The secret for photographing a portrait that lands a career is to love and listen intuitively while photographing the client in front of my camera. The purpose of an actor’s headshot is not to boost the person’s vanity but to land a role, to be discovered and have a prosperous career – looking good is not good enough.

Most headshots of amateur actors are what I like to call the ‘vroom look’ -lit in high contrast no shadows heavily processed and photoshop with the model looking at the camera vacantly with a fake smile ( Great pics for Calvin Klein or Channel ).

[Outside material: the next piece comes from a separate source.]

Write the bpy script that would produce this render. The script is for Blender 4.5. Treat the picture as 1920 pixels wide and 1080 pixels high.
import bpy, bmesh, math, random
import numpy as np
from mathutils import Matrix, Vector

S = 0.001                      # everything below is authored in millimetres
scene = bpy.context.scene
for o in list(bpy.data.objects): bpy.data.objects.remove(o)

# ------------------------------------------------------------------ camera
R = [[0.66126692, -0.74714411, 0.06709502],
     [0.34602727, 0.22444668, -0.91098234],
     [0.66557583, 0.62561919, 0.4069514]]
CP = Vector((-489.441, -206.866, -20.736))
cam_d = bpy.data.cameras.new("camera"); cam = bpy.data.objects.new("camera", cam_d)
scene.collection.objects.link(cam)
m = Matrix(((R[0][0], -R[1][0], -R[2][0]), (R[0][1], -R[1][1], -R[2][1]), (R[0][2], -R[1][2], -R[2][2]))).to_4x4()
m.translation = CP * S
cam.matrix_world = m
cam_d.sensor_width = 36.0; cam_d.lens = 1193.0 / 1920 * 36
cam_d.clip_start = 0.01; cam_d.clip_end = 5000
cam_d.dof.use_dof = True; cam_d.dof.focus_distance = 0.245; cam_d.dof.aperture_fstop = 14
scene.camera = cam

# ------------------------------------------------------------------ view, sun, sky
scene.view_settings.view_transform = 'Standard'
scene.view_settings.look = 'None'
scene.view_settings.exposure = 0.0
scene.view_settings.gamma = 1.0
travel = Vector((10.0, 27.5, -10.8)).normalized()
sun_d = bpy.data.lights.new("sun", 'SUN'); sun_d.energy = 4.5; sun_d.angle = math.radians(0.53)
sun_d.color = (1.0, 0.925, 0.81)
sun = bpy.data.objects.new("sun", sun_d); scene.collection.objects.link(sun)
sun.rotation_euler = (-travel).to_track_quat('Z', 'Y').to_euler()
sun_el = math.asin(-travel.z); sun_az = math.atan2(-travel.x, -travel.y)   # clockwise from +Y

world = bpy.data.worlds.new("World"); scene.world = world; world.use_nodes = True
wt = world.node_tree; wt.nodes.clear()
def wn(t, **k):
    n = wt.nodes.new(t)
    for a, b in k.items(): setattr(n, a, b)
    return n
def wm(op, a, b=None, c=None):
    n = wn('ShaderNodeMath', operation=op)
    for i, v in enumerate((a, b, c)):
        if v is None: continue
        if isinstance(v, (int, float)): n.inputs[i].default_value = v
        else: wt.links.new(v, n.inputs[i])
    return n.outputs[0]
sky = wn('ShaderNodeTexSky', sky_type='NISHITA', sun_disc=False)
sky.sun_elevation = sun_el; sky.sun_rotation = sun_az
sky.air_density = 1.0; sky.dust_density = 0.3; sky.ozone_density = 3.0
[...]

My competition produces those headshots but I want a headshot like Marlon Brando’s, Jack Nicholson and Angelina Jollie – eyes that ensnare your attention… Wow, the great ones really know how to share their beautiful energy.

Montreal actor headshot
Personal trainer headshot by Eric Sanchez

How showing personality in headshots leads to gigs

Recently, I photographed an actor who is usually cast as a villain. The emotions inside his headshots highlighted the darker, more dangerous aspect of his character. His agent complained that I should have captured a nice smile, so I photographed him again to capture a “nice smile” with even and safe lighting. His agent was very happy with the second shot, but I told the actor to keep the original headshot for his next audition. I heard from him soon afterward: “Carlos, I’m not sure what happened with your headshot, it’s like magic – it’s landing me roles”. Against the advice of his agent, he kept using that same headshot with roles in “Pirates of the Caribbean”, “The X-Files” and he also snagged a principal role in a new television show! I wonder if he still has the same agent?

Some headshot photographers are following a stale, formulaic approach by simply asking their clients to “say cheese”. Fake smiles are never going to be as engaging and lively as one’s authentic and true energy. A smile isn’t just about lifting up the corners of one’s mouth; it’s in the eyes and spirit. Casting directors notice the difference on a deeper level, it’s subconscious but effective.